Si parla sempre più d’internazionalizzazione, globalizzazione e scambi culturali di ogni genere. Nonostante la crescita negli anni, l’Italia è tra i Paesi con meno studenti intenzionati a vivere un’esperienza di studio all’estero.
Tra le eccezioni positive, Lucia Negri, docente di lingua italiana, racconta il significato di studiare all’estero in un’ottica consapevole.
L’opportunità di studio presso un ateneo europeo, offerta dal Programma Erasmus si trasforma in una occasione di crescita culturale ma, allo stesso tempo, la professoressa ci mette in guardia dall’intraprendere un viaggio di studi senza la necessaria elaborazione.
Il suo lavoro filologico l’ha portata a Budapest per approfondire le relazioni tra la corte ungherese e gli stati italiani durante il regno di Mattia Corvino attraverso la corrispondenza diplomatica dell’epoca. In un periodo storico particolarmente rivolto all’interculturalità, presentiamo quindi un’esperienza del passato alla luce degli studi attuali, a cavallo tra due paesi, ora membri della stessa compagine geopolitica: l’Unione Europea.
L’intervista:
Che cosa l’ha spinta a trasferirsi temporaneamente in Ungheria?
Durante il secondo anno della laurea specialistica ho cominciato a pensare in quale direzione muovermi per la tesi finale. Non avevo un’idea precisa, ero però interessata alla filologia. Desideravo che la tesi non fosse uno studio particolare su cui fossilizzarmi, ma un’occasione formativa viva; non il termine di un percorso, ma l’inizio della mia vita professionale.
Così è nata l’idea di fare la tesi all’estero, parlandone con il mio relatore. Ho valutato l’utilità e il valore che tale soggiorno avrebbe potuto aggiungere alla nostra esperienza umana e culturale (sono partita con un’amica).
E’ un’esperienza arricchente studiare all’estero?
Decisamente sì, anche se non è meccanico. Dipende dall’atteggiamento con cui si affronta tale esperienza. In linea generale, lo studio all’estero favorisce un ampliamento dell’orizzonte della propria conoscenza.
Il lato più interessante dell’Università (come indica lo stesso etimo) sta nella possibilità di addentrarsi nel particolare della realtà per comprendere l’universale.
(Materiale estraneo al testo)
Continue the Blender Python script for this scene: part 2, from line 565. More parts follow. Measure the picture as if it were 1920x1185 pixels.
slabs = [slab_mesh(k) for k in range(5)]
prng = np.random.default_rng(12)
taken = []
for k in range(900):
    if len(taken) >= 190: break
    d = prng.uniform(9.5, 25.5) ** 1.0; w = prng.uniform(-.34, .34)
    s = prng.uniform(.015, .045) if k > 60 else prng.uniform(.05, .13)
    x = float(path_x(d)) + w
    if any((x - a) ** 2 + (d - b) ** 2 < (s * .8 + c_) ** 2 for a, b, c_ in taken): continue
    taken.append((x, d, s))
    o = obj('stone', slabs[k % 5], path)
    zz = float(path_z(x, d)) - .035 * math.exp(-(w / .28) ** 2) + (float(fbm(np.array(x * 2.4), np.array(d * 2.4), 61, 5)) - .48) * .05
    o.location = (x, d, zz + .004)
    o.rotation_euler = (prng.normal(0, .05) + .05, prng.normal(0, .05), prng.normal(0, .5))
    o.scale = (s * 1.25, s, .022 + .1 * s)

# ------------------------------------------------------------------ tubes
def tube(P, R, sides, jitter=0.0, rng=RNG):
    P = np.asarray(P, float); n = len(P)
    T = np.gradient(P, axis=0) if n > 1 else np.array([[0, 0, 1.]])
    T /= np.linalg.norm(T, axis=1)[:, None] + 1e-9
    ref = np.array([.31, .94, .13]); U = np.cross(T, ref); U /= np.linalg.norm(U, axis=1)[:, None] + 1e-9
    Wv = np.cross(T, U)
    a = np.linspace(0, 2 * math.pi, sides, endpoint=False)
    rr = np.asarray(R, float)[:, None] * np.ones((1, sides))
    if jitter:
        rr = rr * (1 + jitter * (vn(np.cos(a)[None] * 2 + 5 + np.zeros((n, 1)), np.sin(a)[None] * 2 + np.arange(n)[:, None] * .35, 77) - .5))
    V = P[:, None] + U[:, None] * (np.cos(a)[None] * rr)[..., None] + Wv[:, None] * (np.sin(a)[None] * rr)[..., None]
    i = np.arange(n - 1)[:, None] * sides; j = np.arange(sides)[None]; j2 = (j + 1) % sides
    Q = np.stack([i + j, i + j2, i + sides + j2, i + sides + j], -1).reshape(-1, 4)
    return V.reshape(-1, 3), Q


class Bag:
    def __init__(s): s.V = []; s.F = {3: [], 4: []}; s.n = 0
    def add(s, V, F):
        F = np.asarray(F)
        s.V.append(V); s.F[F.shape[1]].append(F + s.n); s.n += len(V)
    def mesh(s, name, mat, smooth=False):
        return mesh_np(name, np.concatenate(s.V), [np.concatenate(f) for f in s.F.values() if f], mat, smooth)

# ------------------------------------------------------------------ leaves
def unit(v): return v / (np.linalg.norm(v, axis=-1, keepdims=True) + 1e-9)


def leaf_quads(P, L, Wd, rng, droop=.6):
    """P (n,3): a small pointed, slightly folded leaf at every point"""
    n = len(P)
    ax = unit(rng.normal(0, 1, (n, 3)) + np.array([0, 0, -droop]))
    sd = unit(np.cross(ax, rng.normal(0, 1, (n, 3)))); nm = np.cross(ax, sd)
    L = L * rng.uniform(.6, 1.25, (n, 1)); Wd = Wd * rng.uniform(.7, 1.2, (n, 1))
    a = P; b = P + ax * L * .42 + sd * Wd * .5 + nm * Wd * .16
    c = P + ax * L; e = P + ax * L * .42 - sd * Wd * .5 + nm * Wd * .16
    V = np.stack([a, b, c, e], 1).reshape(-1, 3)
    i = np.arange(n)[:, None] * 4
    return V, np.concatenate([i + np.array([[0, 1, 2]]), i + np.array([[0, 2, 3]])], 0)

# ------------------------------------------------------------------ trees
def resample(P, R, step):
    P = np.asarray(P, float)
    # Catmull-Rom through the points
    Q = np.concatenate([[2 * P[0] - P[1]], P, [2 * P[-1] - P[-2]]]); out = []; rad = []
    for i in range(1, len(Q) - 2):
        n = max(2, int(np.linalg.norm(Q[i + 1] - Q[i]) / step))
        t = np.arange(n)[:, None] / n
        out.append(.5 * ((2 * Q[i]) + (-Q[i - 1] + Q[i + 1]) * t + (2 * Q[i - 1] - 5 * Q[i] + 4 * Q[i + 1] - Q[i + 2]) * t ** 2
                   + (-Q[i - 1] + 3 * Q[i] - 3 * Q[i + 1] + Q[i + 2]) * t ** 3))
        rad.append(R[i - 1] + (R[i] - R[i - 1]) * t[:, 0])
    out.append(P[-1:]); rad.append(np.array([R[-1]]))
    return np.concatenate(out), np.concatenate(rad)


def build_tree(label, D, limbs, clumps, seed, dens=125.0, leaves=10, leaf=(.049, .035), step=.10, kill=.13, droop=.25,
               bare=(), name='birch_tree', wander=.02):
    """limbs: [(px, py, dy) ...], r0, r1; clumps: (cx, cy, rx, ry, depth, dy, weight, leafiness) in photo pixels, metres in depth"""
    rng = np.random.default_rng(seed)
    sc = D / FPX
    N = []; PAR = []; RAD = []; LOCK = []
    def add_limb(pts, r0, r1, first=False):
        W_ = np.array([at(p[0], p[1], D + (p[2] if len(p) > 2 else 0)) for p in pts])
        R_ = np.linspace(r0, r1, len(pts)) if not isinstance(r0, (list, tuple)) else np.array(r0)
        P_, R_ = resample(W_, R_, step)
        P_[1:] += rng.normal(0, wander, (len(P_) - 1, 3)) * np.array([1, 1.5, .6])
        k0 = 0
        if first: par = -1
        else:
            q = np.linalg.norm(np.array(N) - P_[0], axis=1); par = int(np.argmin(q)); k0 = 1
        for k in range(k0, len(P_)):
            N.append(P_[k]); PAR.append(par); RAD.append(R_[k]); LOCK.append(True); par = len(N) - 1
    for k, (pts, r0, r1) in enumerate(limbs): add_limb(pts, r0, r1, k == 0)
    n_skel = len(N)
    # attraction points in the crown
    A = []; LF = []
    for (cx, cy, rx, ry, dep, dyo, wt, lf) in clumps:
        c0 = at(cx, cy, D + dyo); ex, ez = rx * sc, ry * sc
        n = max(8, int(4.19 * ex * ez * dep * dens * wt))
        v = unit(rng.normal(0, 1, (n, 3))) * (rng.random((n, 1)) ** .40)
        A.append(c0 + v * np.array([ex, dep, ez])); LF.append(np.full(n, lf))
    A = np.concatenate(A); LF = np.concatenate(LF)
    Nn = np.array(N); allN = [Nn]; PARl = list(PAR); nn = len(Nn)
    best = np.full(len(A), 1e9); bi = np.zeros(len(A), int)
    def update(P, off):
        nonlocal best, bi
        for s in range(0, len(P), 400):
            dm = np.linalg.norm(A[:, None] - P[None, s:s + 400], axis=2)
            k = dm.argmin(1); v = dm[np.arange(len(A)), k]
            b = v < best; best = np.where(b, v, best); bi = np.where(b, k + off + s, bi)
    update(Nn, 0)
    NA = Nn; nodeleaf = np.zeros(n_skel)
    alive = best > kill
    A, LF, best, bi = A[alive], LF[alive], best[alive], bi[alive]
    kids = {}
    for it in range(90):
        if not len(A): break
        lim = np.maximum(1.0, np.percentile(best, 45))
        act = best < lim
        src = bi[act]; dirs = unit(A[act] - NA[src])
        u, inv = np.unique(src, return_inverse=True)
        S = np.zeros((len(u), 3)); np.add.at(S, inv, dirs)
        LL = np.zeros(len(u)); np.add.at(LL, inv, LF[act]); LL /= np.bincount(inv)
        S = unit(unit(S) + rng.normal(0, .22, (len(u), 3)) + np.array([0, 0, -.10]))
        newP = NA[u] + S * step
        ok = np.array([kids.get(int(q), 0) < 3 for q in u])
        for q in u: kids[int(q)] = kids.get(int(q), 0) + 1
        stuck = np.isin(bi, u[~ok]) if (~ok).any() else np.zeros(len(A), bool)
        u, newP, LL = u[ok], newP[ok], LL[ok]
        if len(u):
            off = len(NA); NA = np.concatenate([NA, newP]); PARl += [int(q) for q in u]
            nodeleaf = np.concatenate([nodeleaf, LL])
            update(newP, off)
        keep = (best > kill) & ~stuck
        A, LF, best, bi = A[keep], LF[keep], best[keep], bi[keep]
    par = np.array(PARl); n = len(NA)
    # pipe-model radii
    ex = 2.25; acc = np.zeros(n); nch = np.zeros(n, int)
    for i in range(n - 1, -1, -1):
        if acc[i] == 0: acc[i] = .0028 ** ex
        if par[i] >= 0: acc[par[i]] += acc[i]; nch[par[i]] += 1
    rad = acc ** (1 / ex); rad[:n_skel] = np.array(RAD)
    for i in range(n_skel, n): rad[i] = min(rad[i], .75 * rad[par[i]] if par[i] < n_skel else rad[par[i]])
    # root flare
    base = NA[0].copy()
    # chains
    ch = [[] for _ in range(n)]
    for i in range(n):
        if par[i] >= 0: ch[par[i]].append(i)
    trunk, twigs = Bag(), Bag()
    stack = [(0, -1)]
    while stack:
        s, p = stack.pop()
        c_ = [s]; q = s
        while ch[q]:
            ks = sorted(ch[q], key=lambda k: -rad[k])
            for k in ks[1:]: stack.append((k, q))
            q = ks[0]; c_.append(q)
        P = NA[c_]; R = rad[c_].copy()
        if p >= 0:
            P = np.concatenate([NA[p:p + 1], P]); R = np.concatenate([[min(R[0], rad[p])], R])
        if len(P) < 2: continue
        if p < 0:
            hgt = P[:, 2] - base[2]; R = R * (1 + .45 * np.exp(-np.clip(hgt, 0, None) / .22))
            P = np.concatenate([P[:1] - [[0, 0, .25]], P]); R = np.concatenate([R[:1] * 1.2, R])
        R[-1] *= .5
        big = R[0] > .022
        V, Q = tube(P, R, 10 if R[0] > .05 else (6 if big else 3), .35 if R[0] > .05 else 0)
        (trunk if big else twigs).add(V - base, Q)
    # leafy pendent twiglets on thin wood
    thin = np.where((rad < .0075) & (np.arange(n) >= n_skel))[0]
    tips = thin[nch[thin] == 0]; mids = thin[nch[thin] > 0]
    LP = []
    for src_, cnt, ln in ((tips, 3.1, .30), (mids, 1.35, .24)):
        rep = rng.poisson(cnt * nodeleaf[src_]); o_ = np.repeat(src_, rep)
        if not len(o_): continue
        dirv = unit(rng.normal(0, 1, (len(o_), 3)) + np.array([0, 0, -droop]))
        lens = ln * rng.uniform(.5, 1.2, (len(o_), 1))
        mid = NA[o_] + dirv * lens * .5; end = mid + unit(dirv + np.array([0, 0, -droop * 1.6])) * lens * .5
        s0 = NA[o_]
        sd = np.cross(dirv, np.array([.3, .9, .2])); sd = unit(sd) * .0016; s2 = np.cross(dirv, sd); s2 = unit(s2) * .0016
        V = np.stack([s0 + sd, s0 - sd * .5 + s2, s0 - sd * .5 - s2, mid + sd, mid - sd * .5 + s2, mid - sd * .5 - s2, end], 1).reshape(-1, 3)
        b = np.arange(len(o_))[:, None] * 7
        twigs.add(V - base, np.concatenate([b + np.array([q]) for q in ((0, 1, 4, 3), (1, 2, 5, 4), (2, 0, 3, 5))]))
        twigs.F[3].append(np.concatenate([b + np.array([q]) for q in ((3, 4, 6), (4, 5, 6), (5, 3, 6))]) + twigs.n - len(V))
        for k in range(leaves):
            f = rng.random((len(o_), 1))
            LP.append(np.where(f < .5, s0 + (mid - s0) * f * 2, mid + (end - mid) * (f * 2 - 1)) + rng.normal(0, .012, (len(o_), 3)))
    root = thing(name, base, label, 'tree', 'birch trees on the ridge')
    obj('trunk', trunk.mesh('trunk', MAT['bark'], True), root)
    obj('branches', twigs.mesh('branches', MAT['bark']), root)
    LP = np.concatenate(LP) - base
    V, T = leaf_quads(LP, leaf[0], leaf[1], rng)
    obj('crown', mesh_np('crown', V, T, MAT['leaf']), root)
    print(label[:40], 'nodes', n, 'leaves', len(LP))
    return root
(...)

Vivere all’estero ti rivela risvolti mai considerati prima, sia in materia di studio sia di metodo, facilitandoti la comprensione verso l’universale. Inoltre si entra in contatto con una diversità culturale che non può che costituire un arricchimento.
Cosa consiglierebbe a un giovane “al bivio”: partire o non partire?
Prima di tutto, di prendere sul serio la possibilià di partire. L’idea non è sufficiente, bisogna verificarla, altrimenti si rischia di sciupare l’opportunità. E’ importante avere chiaro lo scopo per cui andare all’estero.
Sono partita non con la certezza, ma sì con un’ipotesi di lavoro. Mi sono chiesta quale valore potesse avere per il mio percorso di studi un’esperienza di studio all’estero e come renderla significativa.
Ha organizzato personalmente il suo viaggio-studio?
Prima della partenza ho contattato i professori dell’università ungherese. Ho verificato il programma dei corsi e grazie alla disponibilità dei professori è stato possibile concordare un programma e una modalità su misura. Infine, ho iniziato a visionare il materiale reperibile su cui avrei lavorato a Budapest.
Un commento alla sua esperienza?
Chiedersi seriamente cosa si cerca; altrimenti si parte senza avere chiaro nulla e, una volta all’estero, si rischia di perder tempo e di sopravvivere all’Erasmus senza viverlo!